Exercise directions:
Each record must be reproduced exactly as it is shown.

Dataset items:
--*--
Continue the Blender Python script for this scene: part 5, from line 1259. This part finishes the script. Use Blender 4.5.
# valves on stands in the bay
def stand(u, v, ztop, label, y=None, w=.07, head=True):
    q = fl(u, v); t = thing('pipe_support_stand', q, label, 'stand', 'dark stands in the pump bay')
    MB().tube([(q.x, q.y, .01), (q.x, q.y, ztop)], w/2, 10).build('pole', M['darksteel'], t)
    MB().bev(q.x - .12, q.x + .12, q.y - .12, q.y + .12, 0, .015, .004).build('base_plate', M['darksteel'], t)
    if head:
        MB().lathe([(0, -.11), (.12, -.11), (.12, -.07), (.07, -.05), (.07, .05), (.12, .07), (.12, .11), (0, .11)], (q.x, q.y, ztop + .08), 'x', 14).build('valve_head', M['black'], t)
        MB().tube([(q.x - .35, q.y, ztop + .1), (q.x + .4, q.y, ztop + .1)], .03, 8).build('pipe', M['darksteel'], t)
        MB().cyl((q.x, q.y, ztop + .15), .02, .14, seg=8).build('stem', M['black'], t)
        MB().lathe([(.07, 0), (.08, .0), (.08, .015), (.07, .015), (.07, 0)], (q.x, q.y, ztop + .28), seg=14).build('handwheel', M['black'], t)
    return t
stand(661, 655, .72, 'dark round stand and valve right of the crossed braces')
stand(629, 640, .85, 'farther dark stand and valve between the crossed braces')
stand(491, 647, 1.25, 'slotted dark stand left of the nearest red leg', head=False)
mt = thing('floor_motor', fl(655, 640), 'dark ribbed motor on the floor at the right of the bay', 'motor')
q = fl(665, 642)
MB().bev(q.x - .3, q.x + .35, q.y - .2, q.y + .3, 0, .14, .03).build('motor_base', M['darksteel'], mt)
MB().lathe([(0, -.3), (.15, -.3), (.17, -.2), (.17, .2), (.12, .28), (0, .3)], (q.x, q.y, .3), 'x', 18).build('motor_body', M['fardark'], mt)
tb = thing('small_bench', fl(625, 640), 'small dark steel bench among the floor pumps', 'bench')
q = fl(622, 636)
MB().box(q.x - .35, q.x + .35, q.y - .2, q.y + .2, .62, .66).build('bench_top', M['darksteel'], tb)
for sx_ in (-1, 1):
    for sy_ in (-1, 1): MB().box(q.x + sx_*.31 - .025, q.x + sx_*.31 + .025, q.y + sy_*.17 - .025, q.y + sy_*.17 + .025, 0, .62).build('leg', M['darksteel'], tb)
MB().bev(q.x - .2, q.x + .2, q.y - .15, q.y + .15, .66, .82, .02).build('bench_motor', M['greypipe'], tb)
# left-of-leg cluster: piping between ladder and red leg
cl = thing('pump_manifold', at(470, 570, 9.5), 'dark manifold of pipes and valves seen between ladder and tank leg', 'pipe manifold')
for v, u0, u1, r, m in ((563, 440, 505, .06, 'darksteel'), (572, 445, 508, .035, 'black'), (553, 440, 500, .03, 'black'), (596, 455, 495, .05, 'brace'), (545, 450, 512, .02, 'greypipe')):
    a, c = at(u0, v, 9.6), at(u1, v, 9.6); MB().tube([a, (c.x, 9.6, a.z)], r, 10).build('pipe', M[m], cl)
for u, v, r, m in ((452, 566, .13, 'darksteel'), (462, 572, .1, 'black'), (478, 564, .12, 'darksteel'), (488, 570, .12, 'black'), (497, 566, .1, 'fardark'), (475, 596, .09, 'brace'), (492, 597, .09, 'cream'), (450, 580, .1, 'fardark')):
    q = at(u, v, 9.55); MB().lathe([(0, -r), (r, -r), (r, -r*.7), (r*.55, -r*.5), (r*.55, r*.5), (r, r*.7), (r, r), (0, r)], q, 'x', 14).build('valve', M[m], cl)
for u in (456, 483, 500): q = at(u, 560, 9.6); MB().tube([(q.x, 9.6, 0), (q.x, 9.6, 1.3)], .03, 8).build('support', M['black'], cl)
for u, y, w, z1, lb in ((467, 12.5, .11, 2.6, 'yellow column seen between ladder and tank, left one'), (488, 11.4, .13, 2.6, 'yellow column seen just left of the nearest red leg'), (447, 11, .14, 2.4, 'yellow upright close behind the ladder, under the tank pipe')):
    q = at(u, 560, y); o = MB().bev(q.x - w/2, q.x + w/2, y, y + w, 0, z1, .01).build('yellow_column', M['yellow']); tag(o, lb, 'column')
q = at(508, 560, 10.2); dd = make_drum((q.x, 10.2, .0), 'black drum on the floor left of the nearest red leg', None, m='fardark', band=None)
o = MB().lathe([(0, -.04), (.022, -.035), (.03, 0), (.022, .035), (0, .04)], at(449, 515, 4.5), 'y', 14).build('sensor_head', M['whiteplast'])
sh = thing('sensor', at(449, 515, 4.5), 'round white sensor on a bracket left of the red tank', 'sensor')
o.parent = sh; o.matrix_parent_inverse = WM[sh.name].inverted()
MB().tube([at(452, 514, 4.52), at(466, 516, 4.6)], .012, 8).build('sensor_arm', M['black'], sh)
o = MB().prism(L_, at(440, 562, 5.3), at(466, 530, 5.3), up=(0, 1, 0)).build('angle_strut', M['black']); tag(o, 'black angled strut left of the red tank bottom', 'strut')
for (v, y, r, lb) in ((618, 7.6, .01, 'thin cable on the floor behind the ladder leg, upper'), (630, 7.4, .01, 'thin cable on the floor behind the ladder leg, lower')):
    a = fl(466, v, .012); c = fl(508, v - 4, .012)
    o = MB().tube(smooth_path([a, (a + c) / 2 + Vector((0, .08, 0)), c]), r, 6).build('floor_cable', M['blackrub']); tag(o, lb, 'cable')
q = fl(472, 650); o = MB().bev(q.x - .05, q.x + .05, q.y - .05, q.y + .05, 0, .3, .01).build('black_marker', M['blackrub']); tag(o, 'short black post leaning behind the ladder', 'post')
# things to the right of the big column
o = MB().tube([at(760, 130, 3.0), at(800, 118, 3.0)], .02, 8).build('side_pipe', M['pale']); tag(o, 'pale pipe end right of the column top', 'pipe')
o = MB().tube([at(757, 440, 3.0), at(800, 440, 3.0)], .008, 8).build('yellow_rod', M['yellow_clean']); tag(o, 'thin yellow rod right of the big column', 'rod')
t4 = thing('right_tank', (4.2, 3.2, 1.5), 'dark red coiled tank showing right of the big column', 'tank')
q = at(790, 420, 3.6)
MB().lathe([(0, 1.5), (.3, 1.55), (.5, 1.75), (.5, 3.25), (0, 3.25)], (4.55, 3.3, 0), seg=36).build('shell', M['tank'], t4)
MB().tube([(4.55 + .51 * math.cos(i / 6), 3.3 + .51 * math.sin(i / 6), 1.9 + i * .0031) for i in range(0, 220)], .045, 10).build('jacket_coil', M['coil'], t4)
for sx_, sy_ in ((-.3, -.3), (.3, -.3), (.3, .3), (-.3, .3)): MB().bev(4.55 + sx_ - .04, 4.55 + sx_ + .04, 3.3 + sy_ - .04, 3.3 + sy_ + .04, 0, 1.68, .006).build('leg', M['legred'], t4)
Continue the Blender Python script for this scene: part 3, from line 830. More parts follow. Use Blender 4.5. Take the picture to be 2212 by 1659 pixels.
--*--
The completed task:
Continue the Blender Python script for this scene: part 5, from line 1259. This part finishes the script. Use Blender 4.5.
# valves on stands in the bay
def stand(u, v, ztop, label, y=None, w=.07, head=True):
    q = fl(u, v); t = thing('pipe_support_stand', q, label, 'stand', 'dark stands in the pump bay')
    MB().tube([(q.x, q.y, .01), (q.x, q.y, ztop)], w/2, 10).build('pole', M['darksteel'], t)
    MB().bev(q.x - .12, q.x + .12, q.y - .12, q.y + .12, 0, .015, .004).build('base_plate', M['darksteel'], t)
    if head:
        MB().lathe([(0, -.11), (.12, -.11), (.12, -.07), (.07, -.05), (.07, .05), (.12, .07), (.12, .11), (0, .11)], (q.x, q.y, ztop + .08), 'x', 14).build('valve_head', M['black'], t)
        MB().tube([(q.x - .35, q.y, ztop + .1), (q.x + .4, q.y, ztop + .1)], .03, 8).build('pipe', M['darksteel'], t)
        MB().cyl((q.x, q.y, ztop + .15), .02, .14, seg=8).build('stem', M['black'], t)
        MB().lathe([(.07, 0), (.08, .0), (.08, .015), (.07, .015), (.07, 0)], (q.x, q.y, ztop + .28), seg=14).build('handwheel', M['black'], t)
    return t
stand(661, 655, .72, 'dark round stand and valve right of the crossed braces')
stand(629, 640, .85, 'farther dark stand and valve between the crossed braces')
stand(491, 647, 1.25, 'slotted dark stand left of the nearest red leg', head=False)
mt = thing('floor_motor', fl(655, 640), 'dark ribbed motor on the floor at the right of the bay', 'motor')
q = fl(665, 642)
MB().bev(q.x - .3, q.x + .35, q.y - .2, q.y + .3, 0, .14, .03).build('motor_base', M['darksteel'], mt)
MB().lathe([(0, -.3), (.15, -.3), (.17, -.2), (.17, .2), (.12, .28), (0, .3)], (q.x, q.y, .3), 'x', 18).build('motor_body', M['fardark'], mt)
tb = thing('small_bench', fl(625, 640), 'small dark steel bench among the floor pumps', 'bench')
q = fl(622, 636)
MB().box(q.x - .35, q.x + .35, q.y - .2, q.y + .2, .62, .66).build('bench_top', M['darksteel'], tb)
for sx_ in (-1, 1):
    for sy_ in (-1, 1): MB().box(q.x + sx_*.31 - .025, q.x + sx_*.31 + .025, q.y + sy_*.17 - .025, q.y + sy_*.17 + .025, 0, .62).build('leg', M['darksteel'], tb)
MB().bev(q.x - .2, q.x + .2, q.y - .15, q.y + .15, .66, .82, .02).build('bench_motor', M['greypipe'], tb)
# left-of-leg cluster: piping between ladder and red leg
cl = thing('pump_manifold', at(470, 570, 9.5), 'dark manifold of pipes and valves seen between ladder and tank leg', 'pipe manifold')
for v, u0, u1, r, m in ((563, 440, 505, .06, 'darksteel'), (572, 445, 508, .035, 'black'), (553, 440, 500, .03, 'black'), (596, 455, 495, .05, 'brace'), (545, 450, 512, .02, 'greypipe')):
    a, c = at(u0, v, 9.6), at(u1, v, 9.6); MB().tube([a, (c.x, 9.6, a.z)], r, 10).build('pipe', M[m], cl)
for u, v, r, m in ((452, 566, .13, 'darksteel'), (462, 572, .1, 'black'), (478, 564, .12, 'darksteel'), (488, 570, .12, 'black'), (497, 566, .1, 'fardark'), (475, 596, .09, 'brace'), (492, 597, .09, 'cream'), (450, 580, .1, 'fardark')):
    q = at(u, v, 9.55); MB().lathe([(0, -r), (r, -r), (r, -r*.7), (r*.55, -r*.5), (r*.55, r*.5), (r, r*.7), (r, r), (0, r)], q, 'x', 14).build('valve', M[m], cl)
for u in (456, 483, 500): q = at(u, 560, 9.6); MB().tube([(q.x, 9.6, 0), (q.x, 9.6, 1.3)], .03, 8).build('support', M['black'], cl)
for u, y, w, z1, lb in ((467, 12.5, .11, 2.6, 'yellow column seen between ladder and tank, left one'), (488, 11.4, .13, 2.6, 'yellow column seen just left of the nearest red leg'), (447, 11, .14, 2.4, 'yellow upright close behind the ladder, under the tank pipe')):
    q = at(u, 560, y); o = MB().bev(q.x - w/2, q.x + w/2, y, y + w, 0, z1, .01).build('yellow_column', M['yellow']); tag(o, lb, 'column')
q = at(508, 560, 10.2); dd = make_drum((q.x, 10.2, .0), 'black drum on the floor left of the nearest red leg', None, m='fardark', band=None)
o = MB().lathe([(0, -.04), (.022, -.035), (.03, 0), (.022, .035), (0, .04)], at(449, 515, 4.5), 'y', 14).build('sensor_head', M['whiteplast'])
sh = thing('sensor', at(449, 515, 4.5), 'round white sensor on a bracket left of the red tank', 'sensor')
o.parent = sh; o.matrix_parent_inverse = WM[sh.name].inverted()
MB().tube([at(452, 514, 4.52), at(466, 516, 4.6)], .012, 8).build('sensor_arm', M['black'], sh)
o = MB().prism(L_, at(440, 562, 5.3), at(466, 530, 5.3), up=(0, 1, 0)).build('angle_strut', M['black']); tag(o, 'black angled strut left of the red tank bottom', 'strut')
for (v, y, r, lb) in ((618, 7.6, .01, 'thin cable on the floor behind the ladder leg, upper'), (630, 7.4, .01, 'thin cable on the floor behind the ladder leg, lower')):
    a = fl(466, v, .012); c = fl(508, v - 4, .012)
    o = MB().tube(smooth_path([a, (a + c) / 2 + Vector((0, .08, 0)), c]), r, 6).build('floor_cable', M['blackrub']); tag(o, lb, 'cable')
q = fl(472, 650); o = MB().bev(q.x - .05, q.x + .05, q.y - .05, q.y + .05, 0, .3, .01).build('black_marker', M['blackrub']); tag(o, 'short black post leaning behind the ladder', 'post')
# things to the right of the big column
o = MB().tube([at(760, 130, 3.0), at(800, 118, 3.0)], .02, 8).build('side_pipe', M['pale']); tag(o, 'pale pipe end right of the column top', 'pipe')
o = MB().tube([at(757, 440, 3.0), at(800, 440, 3.0)], .008, 8).build('yellow_rod', M['yellow_clean']); tag(o, 'thin yellow rod right of the big column', 'rod')
t4 = thing('right_tank', (4.2, 3.2, 1.5), 'dark red coiled tank showing right of the big column', 'tank')
q = at(790, 420, 3.6)
MB().lathe([(0, 1.5), (.3, 1.55), (.5, 1.75), (.5, 3.25), (0, 3.25)], (4.55, 3.3, 0), seg=36).build('shell', M['tank'], t4)
MB().tube([(4.55 + .51 * math.cos(i / 6), 3.3 + .51 * math.sin(i / 6), 1.9 + i * .0031) for i in range(0, 220)], .045, 10).build('jacket_coil', M['coil'], t4)
for sx_, sy_ in ((-.3, -.3), (.3, -.3), (.3, .3), (-.3, .3)): MB().bev(4.55 + sx_ - .04, 4.55 + sx_ + .04, 3.3 + sy_ - .04, 3.3 + sy_ + .04, 0, 1.68, .006).build('leg', M['legred'], t4)
Continue the Blender Python script for this scene: part 3, from line 830. More parts follow. Use Blender 4.5. Take the picture to be 2212 by 1659 pixels.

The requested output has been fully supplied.